Só que, justamente por ser inspirado em Cem Anos de Solidão, há algumas peculiaridades nessa novela toda que trazem esse tempero latino. O realismo mágico de Márquez está presente em pequenos elementos, como no fato de a família Tokito comandar a ilha de um modo bem peculiar: dominando o tempo.
No vilarejo em que o filme se passa, há um único relógio que fica sob o comando desse patriarca. E é ele quem dita os rumos da vila.
Além de ser uma alegoria bem interessante para essa ideia de como somos todos escravos do tempo, o uso do relógio a partir dessa proposta até um tanto exagerada serve também para trazer alguns debates um pouco mais filosóficos sobre vida, morte e memória.
Levando em conta que o diretor Shuji Terayama morreu aos 47 anos vítima de uma nefrite, uma inflamação dos rins que o acompanhou ao longo de toda a vida, o papel desse relógio como uma ferramenta de dominação é algo que ganha um peso muito maior na obra.
E é nessa relação com o tempo que o enredo faz sua grande conexão com a ideia de Cem Anos de Solidão. Em determinado ponto do enredo, o tal relógio é destruído e o tempo deixa de passar na ilha, fazendo com que aquele vilarejo fique congelado na História. Com isso, seus habitantes começam a deixar o lugar um a um em busca de cidades onde o progresso chegou e eles podem ter vidas mais prósperas.
Tanto que o filme acaba cem anos depois da trama principal, os antigos habitantes que foram embora se reúnem para uma foto no local e a última cena é justamente um quadro melancólico desse encontro em que a mágica de outrora não existe mais.
Onde assistir ao Cem Anos de Solidão japonês?
Como dito, o livro Cem Anos de Solidão é um dos símbolos desse realismo mágico da América Latina. O estilo mescla elementos fantásticos dentro de situações do cotidiano, criando essa aura absurda diante de coisas do dia a dia. E Saraba Hakobune, a adaptação japonesa da obra, traz isso em vários elementos.
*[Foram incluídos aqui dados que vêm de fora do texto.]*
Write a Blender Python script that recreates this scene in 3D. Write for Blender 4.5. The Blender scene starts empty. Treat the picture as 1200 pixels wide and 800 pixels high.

Além do já citado relógio que literalmente controla o tempo na ilha, há outras pequenas loucuras aqui e ali que dão ao filme um tom surreal. Do protagonista que vira amigo do fantasma do homem que matou ao próprio fato de que apenas ele envelhece enquanto sua esposa segue inalterada, há várias dessas pitadas fantásticas que unem as duas obras.
Atualmente, Saraba Hakobune não está disponível em nenhum streaming. Contudo, é possível assistir ao filme na íntegra no Internet Archive, site dedicado à preservação de obras e conteúdos na rede. O único porém é que ele possui apenas legendas em inglês.